EXERCISE REQUIREMENTS.
Give back exactly the lines from the beginning of the listing below to the line holding "12); g.build('catch', pn)", both ends included; the pictures stay out.

GIVEN DATA.
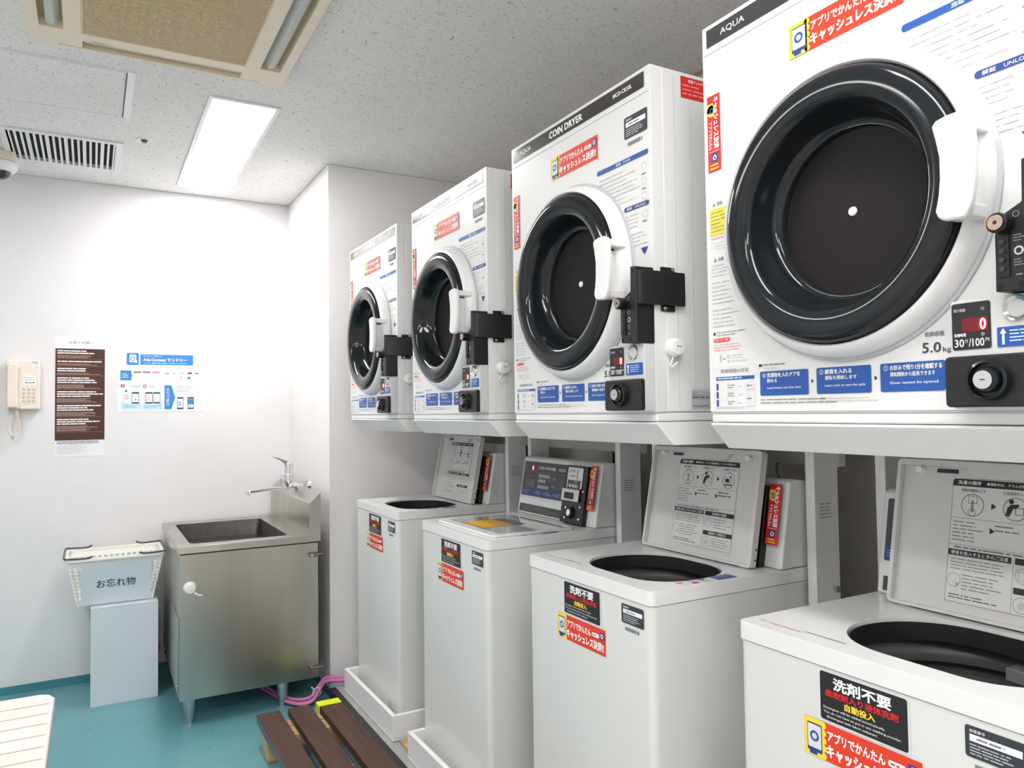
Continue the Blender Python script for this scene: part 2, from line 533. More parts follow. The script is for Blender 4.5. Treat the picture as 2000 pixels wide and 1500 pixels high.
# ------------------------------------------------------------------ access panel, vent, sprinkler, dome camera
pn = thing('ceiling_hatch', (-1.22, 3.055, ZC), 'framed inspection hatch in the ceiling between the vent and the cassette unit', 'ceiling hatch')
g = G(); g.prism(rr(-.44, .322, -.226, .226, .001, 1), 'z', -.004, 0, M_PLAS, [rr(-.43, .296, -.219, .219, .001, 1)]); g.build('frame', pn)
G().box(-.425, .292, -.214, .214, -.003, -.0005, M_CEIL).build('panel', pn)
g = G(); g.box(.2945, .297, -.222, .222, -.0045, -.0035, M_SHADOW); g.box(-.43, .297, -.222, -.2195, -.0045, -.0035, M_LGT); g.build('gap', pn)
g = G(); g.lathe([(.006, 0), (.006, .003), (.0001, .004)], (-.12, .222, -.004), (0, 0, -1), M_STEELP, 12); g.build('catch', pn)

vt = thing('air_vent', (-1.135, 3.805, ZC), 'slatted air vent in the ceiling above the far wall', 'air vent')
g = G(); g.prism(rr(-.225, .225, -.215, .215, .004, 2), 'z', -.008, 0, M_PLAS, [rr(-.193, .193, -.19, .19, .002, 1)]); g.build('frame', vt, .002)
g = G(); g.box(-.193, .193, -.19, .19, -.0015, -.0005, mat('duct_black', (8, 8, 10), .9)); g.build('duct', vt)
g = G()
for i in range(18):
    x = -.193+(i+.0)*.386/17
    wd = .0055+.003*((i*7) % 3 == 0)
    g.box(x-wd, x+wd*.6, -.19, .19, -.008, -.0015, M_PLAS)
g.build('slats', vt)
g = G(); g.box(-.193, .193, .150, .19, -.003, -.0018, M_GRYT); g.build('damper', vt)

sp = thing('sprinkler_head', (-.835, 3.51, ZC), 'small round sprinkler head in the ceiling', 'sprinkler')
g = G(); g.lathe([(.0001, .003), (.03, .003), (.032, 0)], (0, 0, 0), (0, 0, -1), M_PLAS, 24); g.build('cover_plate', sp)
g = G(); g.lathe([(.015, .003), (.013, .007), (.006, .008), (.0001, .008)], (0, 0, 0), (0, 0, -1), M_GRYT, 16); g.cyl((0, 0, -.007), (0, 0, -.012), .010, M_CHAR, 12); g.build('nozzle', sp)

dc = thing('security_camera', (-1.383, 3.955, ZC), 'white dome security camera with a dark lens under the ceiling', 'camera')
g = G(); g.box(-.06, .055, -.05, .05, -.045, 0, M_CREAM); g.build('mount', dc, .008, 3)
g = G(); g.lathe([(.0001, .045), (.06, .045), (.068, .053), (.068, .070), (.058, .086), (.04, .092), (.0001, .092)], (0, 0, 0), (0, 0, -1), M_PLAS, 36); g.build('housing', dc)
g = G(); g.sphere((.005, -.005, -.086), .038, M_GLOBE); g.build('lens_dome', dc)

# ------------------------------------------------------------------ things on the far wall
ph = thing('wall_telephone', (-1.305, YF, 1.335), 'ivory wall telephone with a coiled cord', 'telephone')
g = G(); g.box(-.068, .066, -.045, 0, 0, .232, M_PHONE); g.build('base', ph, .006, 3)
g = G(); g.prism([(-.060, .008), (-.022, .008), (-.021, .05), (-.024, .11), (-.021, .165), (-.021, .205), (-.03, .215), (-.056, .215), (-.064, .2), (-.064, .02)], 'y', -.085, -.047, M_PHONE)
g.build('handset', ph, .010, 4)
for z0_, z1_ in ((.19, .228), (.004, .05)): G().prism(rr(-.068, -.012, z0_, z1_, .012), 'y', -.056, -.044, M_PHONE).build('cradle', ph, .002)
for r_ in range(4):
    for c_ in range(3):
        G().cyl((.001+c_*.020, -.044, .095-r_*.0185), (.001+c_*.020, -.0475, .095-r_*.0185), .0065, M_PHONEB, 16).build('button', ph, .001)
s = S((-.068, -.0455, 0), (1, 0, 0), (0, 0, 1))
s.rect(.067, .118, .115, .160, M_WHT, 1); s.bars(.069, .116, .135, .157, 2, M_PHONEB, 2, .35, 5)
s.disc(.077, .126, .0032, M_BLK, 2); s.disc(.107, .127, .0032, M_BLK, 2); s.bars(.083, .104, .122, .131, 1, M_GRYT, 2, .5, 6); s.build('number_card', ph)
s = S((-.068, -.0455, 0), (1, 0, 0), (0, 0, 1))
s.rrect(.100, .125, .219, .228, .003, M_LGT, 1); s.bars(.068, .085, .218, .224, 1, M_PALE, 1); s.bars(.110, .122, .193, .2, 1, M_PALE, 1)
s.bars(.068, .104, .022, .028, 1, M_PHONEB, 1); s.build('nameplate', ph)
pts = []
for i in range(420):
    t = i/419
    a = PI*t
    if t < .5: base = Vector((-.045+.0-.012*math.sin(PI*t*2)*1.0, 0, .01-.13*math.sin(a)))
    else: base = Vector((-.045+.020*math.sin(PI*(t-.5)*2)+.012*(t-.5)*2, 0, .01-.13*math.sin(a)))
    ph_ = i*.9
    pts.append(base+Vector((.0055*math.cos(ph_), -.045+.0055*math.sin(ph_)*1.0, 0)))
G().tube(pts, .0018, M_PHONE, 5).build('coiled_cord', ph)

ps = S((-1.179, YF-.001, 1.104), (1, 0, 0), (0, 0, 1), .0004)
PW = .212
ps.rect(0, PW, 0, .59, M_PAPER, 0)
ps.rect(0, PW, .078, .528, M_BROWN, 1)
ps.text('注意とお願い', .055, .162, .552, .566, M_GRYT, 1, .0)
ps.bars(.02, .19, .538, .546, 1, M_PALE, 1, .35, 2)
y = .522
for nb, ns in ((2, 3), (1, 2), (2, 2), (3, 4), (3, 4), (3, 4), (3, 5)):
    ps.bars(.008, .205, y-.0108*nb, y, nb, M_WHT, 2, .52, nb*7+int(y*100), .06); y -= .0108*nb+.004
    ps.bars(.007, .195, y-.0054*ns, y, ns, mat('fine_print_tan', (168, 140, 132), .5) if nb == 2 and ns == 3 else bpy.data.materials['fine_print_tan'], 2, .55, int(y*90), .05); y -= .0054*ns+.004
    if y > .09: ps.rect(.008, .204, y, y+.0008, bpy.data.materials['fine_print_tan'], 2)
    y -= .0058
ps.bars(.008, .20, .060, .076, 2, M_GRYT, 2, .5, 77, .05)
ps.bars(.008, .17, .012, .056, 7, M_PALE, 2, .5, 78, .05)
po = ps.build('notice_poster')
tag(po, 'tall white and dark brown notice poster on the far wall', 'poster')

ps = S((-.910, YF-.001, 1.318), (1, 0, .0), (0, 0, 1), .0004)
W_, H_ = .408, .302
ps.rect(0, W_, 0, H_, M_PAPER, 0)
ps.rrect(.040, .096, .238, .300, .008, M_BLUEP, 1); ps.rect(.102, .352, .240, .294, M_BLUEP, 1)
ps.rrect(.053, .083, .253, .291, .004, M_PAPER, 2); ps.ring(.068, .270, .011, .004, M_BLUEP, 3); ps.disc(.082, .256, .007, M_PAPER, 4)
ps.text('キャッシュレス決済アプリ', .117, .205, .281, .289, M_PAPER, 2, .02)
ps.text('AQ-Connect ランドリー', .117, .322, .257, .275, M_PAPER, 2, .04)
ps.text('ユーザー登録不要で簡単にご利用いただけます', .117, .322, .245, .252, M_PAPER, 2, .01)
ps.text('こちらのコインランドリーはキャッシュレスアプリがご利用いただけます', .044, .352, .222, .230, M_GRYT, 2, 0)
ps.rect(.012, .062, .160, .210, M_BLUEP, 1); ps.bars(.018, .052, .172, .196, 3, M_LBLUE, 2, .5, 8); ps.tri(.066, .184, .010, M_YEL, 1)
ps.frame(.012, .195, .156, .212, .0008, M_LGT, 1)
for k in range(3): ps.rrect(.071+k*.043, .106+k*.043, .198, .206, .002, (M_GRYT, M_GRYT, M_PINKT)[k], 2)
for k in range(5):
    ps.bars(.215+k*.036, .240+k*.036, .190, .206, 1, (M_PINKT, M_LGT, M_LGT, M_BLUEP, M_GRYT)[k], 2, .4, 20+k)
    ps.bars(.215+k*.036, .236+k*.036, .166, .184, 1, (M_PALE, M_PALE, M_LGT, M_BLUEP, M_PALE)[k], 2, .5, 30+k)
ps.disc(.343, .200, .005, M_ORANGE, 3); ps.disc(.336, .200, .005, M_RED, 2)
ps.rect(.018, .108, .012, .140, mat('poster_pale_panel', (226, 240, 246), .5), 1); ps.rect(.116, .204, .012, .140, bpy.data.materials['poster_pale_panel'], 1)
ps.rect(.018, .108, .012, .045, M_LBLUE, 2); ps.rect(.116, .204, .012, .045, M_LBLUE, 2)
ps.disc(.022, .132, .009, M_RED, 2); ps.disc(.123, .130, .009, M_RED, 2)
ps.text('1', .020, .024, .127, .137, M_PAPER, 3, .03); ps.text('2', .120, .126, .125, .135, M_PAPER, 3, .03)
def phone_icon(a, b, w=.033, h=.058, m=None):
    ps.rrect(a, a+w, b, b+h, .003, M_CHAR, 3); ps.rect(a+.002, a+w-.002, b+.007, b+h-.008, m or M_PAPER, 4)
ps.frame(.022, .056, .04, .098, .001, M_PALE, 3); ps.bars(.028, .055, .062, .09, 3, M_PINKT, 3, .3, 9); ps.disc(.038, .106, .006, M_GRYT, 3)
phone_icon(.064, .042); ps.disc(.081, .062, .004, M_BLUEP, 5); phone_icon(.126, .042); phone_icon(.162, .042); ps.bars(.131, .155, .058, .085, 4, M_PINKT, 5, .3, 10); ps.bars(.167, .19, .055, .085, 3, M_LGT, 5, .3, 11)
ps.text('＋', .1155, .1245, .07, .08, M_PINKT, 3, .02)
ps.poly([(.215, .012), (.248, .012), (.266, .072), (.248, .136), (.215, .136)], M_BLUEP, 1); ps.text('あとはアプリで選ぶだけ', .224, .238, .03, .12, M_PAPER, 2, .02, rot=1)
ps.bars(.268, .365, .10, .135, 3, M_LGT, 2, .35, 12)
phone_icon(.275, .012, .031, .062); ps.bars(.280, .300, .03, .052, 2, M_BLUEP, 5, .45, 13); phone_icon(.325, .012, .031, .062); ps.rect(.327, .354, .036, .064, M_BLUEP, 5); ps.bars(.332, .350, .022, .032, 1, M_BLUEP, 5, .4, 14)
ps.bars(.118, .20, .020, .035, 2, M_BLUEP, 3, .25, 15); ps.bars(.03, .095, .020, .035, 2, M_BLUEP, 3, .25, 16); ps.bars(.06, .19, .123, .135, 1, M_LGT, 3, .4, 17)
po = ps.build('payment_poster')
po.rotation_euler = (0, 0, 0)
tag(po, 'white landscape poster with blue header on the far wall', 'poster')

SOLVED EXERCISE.
Continue the Blender Python script for this scene: part 2, from line 533. More parts follow. The script is for Blender 4.5. Treat the picture as 2000 pixels wide and 1500 pixels high.
# ------------------------------------------------------------------ access panel, vent, sprinkler, dome camera
pn = thing('ceiling_hatch', (-1.22, 3.055, ZC), 'framed inspection hatch in the ceiling between the vent and the cassette unit', 'ceiling hatch')
g = G(); g.prism(rr(-.44, .322, -.226, .226, .001, 1), 'z', -.004, 0, M_PLAS, [rr(-.43, .296, -.219, .219, .001, 1)]); g.build('frame', pn)
G().box(-.425, .292, -.214, .214, -.003, -.0005, M_CEIL).build('panel', pn)
g = G(); g.box(.2945, .297, -.222, .222, -.0045, -.0035, M_SHADOW); g.box(-.43, .297, -.222, -.2195, -.0045, -.0035, M_LGT); g.build('gap', pn)
g = G(); g.lathe([(.006, 0), (.006, .003), (.0001, .004)], (-.12, .222, -.004), (0, 0, -1), M_STEELP, 12); g.build('catch', pn)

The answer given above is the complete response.